Fig. 6. Locomotion analysis of DEMES crawler.

a Schematic and digital images of the working principle of two-anchor crawling locomotion of a DEMES crawler. When a voltage (V) is applied, the crawler flattens and extends to give a vertical (Δy) and lateral displacement (Δx). After the voltage is removed, asymmetric friction from the bent front PET leg enables the crawler to crawl forward. b Schematic and digital image of the usage of NIR light as a secondary control to increase the stride of the crawler, with larger Δx and Δy. c Δy and Δx of two-anchor crawling locomotion as a function of time. First, the crawler was driven by an electric field of 35 V μm⁻¹ at 1 Hz. After which, NIR light (0.4 W cm⁻²) was applied continuously while the crawler was driven by the same electric field. When NIR light was applied, the enhanced stride led to a larger distance traveled. d Digital image of the crawler driven by 35 V μm⁻¹ at 1 Hz to crawl under a low tunnel (width 50 mm × length 5 mm × height 18 mm).
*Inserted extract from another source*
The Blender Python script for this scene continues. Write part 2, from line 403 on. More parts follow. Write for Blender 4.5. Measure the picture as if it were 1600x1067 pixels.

When the crawler comes into contact with the tunnel (40 s), it first attempts to adapt its body to crawl under the tunnel based on its soft and flexible nature (40–70 s). Due to the larger height of the crawler, it eventually gets stuck in the tunnel. When NIR light is applied, the crawler is able to release itself to crawl through the tunnel due to a larger vertical displacement generated during crawling.